Assistimos por estes tempos à ascensão do fascismo em várias regiões do mundo. Não através de golpes militares mas apenas e só através de vitórias eleitorais. Tal como Hitler, que chegou ao poder através das eleições, Orban, e agora Bolsonaro,  utilizaram  a via eleitoral para triunfar sobre os poderes decrépitos e corruptos que se especializaram em defraudar as expectativas da maioria da população.

A corrupção endémica, que o PT não apenas não combateu como até reforçou, não é um mal menor. É o caminho mais curto para a ascensão dos poderes ditatoriais. É um pretexto para que figuras menores, como Bolsonaro, ascendam ao poder, deixando as rédeas livres aos juízes - como Moro - e aos militares, que estão loucos por voltarem a dispor do poder e que aproveitam a degradação da democracia petista para violarem, no caso dos juízes, a separação dos poderes. O "povo" que vota Bolsonaro parece juntar sob o mesmo conjunto de interesses, aqueles que aspiram pelo regresso aos tempos em que os seus privilégios eram a lei e aqueles que se queixam - justamente - por o PT não ter promovido o fim da desigualdade extrema, que no Brasil é ainda mais chocante do que deste lado do Atlântico. O que torna ainda mais terrível a opção de voto que estes últimos fizeram, já que parece terem escolhido o caminho mais curto para regressarem ao passado tenebroso.

A via eleitoral tem um potencial enorme para todos os fascistas deste mundo. As políticas da responsabilidade social e da confiança, que não são mais do que políticas austeritárias, deixam  a maioria de fora da distribuição da riqueza e constituem a mais eficaz madrassa de recrutamento dos novos fascistas. Aumentos dos funcionários públicos em 5, 10 ou 15 euros, incapacidade para redistribuir de forma justa a riqueza produzida, como tem sido a regra por cá, com as esquerdas reunidas, criam condições para mais cedo do que tarde também irmos por aí. Até porque, como disse Cravinho recentemente, a corrupção é um mal endémico e um grande problema nacional relativamente ao qual existe um alargado consenso [isto digo eu]; não existe corrupção, apenas prácticas menos avisadas.

PS - dou como adquirido o facto de na segunda volta se verificar o triunfo do candidato fascista.

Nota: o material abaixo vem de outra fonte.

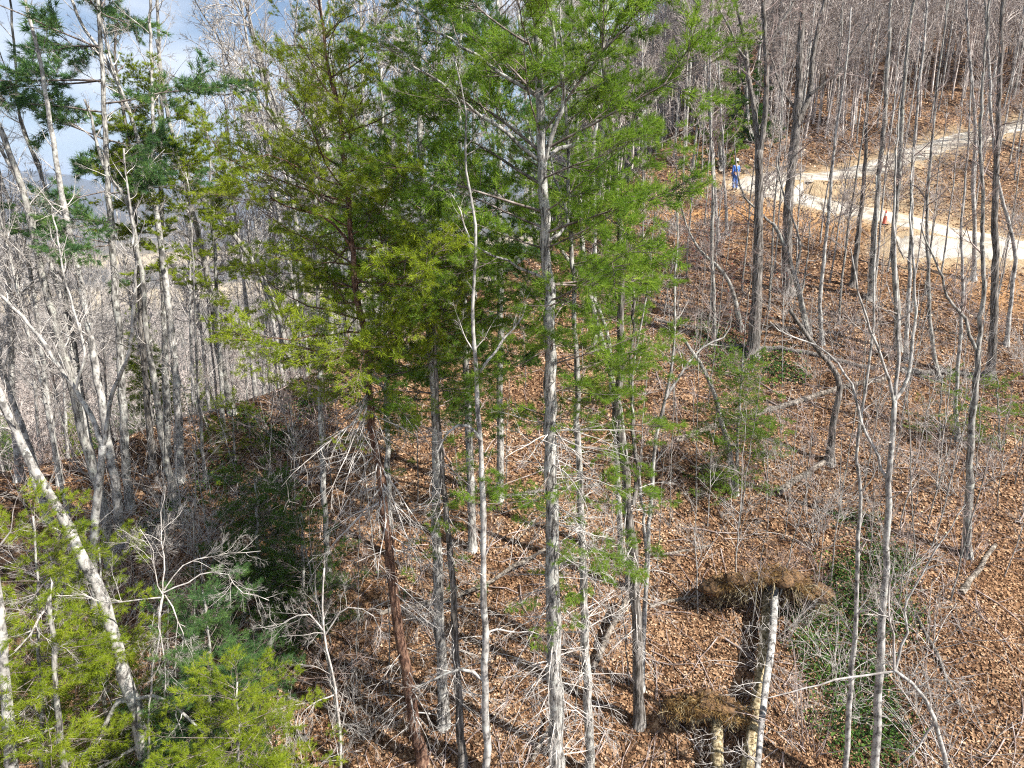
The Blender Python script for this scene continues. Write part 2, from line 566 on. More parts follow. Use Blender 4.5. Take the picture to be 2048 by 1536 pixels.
def needle_tris(acc, pos, d, n_per, length, width, spread, rng, droop=0.0):
    m = len(pos)
    if m == 0: return
    p = np.repeat(pos, n_per, axis=0)
    dd = np.repeat(d, n_per, axis=0)
    M = len(p)
    v = nrm(dd + spread * rng.normal(size=(M, 3)) + np.array([0, 0, -droop]))
    L = length * rng.uniform(0.65, 1.2, M)[:, None]
    side = nrm(np.cross(v, rng.normal(size=(M, 3))))
    w = width * rng.uniform(0.7, 1.3, M)[:, None] * 0.5
    p = p + 0.012 * rng.normal(size=(M, 3))
    V = np.stack([p - side * w, p + side * w, p + v * L], 1).reshape(-1, 3)
    acc.add(V, T=np.arange(3 * M).reshape(-1, 3))

def leaf_quads(acc, pos, nor, size, rng, bend=0.35):
    """small folded leaves: two triangles each, creased along the middle"""
    M = len(pos)
    a = nrm(np.cross(nor, rng.normal(size=(M, 3))))
    b = np.cross(nor, a)
    s = np.asarray(size)[:, None] * 0.5
    asp = rng.uniform(0.45, 0.8, M)[:, None]
    lift = nor * s * bend * rng.uniform(-0.3, 1.0, M)[:, None]
    V = np.stack([pos - a * s, pos + b * s * asp + lift, pos + a * s, pos - b * s * asp + lift], 1).reshape(-1, 3)
    i = np.arange(M)[:, None] * 4
    T = np.concatenate([i + np.array([[0, 2, 1]]), i + np.array([[0, 3, 2]])], 1).reshape(-1, 3)
    acc.add(V, T=T)

def trunk_rings(path, r0, r1, k, rng, wob=0.02, flare=0.35, power=1.0):
    P = smooth_path(path, k)
    t = np.linspace(0, 1, k)
    Rr = r0 * (1 - t) ** power + r1 * (1 - (1 - t) ** power)
    Rr = Rr * (1 + flare * np.exp(-t * np.linalg.norm(P[-1] - P[0]) / 0.35))
    P = P.copy()
    P[1:-1] += rng.normal(size=(k - 2, 3)) * wob * np.array([1, 1, 0.2])
    Rr = Rr * (1 + 0.04 * rng.normal(size=k))
    return P[None], Rr[None]

def path_from_px(pts, Y, ylean=0.0, base=None):
    """pixel polyline (bottom to top) laid at the tree's own distance"""
    out = []
    z0 = None
    for (px, py) in pts:
        p = on_y(px, py, Y)
        if z0 is None: z0 = p[2]
        yy = Y + ylean * (p[2] - z0)
        out.append(on_y(px, py, yy))
    return np.array(out)

def rad_px(w, p):
    return 0.43 * w * cam_depth(p) / FPX

# ------------------------------------------------------------------ ground sheet, road
def axis(lo_far, lo, hi, hi_far, step, g=1.09):
    mid = np.arange(lo, hi + step * 0.5, step)
    a = [lo]
    s = step
    while a[-1] > lo_far:
        s *= g
        a.append(a[-1] - s)
    b = [hi]
    s = step
    while b[-1] < hi_far:
        s *= g
        b.append(b[-1] + s)
    return np.concatenate([np.array(a[1:])[::-1], mid, np.array(b[1:])])

def build_ground():
    xs = axis(-5200, -22, 42, 5200, 0.42)
    ys = axis(-1500, 9, 60, 5600, 0.40)
    X, Y = np.meshgrid(xs, ys)
    Z = ground(X, Y)
    nx, ny = len(xs), len(ys)
    V = np.stack([X, Y, Z], -1).reshape(-1, 3)
    i = np.arange(ny - 1)[:, None] * nx + np.arange(nx - 1)[None]
    Q = np.stack([i, i + 1, i + nx + 1, i + nx], -1).reshape(-1, 4)
    me = make_mesh('ground', V, Q, smooth=True)
    x, y = V[:, 0], V[:, 1]
    d, _ = near_road(x, y)
    n = 0.5 * wav(x, y, 21, 2.2) + 0.5 * wav(x, y, 22, 0.9)
    # bare earth: the strip under the lower road, the bank at the right, the sandy turn inside the hairpin
    hair = np.zeros(len(x))
    m = (x > 8) & (x < 60) & (y > 36) & (y < 66)
    ylo = np.interp(x, RM[::-1, 0], RM[::-1, 1])
    j = RU[:, 0].argmin()
    yup = np.interp(x, RU[j:, 0], RU[j:, 1])
    inside = (y > ylo - 0.3) & (y < yup + 0.6) & m
    hair[inside] = 1.0
    lim = np.interp(x, [12, 19, 24, 30], [1, 1, 0.75, 0.0])
    sand = np.clip(1.25 - d / 0.9 + n * 0.7, 0, 1)
    sand = np.maximum(sand, hair * np.clip(lim + n * 0.6, 0, 1))
    below = ylo - y
    soil = np.where((x > 4) & (x < 45), np.clip(1.1 - np.abs(below - 2.6) / np.interp(x, [4, 12, 22, 40], [0.9, 1.3, 2.0, 2.6]) + 0.9 * n, 0, 1), 0)
    bank = ((x > 19) & (x < 60) & (y < ylo)) * np.clip(1 - np.abs(below - 5.5) / 3.0 + n * 0.8, 0, 1) * np.clip((x - 19) / 4, 0, 1)
    soil = np.maximum(soil, 0.8 * bank)
    patch = np.clip((wav(x, y, 31, 5.0) - 0.42) * 4 + n, 0, 1) * 0.2
    soil = np.maximum(soil, np.where(np.hypot(x, y) < 60, patch, 0))
    dist = np.hypot(x, y)
    woods = np.clip((dist - 120) / 80, 0, 1)
    field = np.clip((wav(x, y, 41, 260) - 0.15) * 5, 0, 1) * ((dist > 260) & (dist < 1100))
    for nm, a in (('soil', soil), ('sand', sand), ('woods', woods), ('field', field)):
        at = me.attributes.new(nm, 'FLOAT', 'POINT')
        at.data.foreach_set('value', a.astype(np.float32))
    o = add_obj('ground', me, 'forest_floor')
    tag(o, kind='structure')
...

O candidato do PT, o senhor Haddad, que aparece em campanha com o ar festivo de quem está a assistir a um enterro - o seu - teve a peregrina ideia de, logo após a confirmação da passagem à segunda volta, ter ido visitar Lula à prisão.


16 comentários:

joão viegas disse...

Ola José,

Bom post. Concordo no essencial. Contudo, sou menos severo do que tu em relação à eleição, e bastante mais em relação à corrupção.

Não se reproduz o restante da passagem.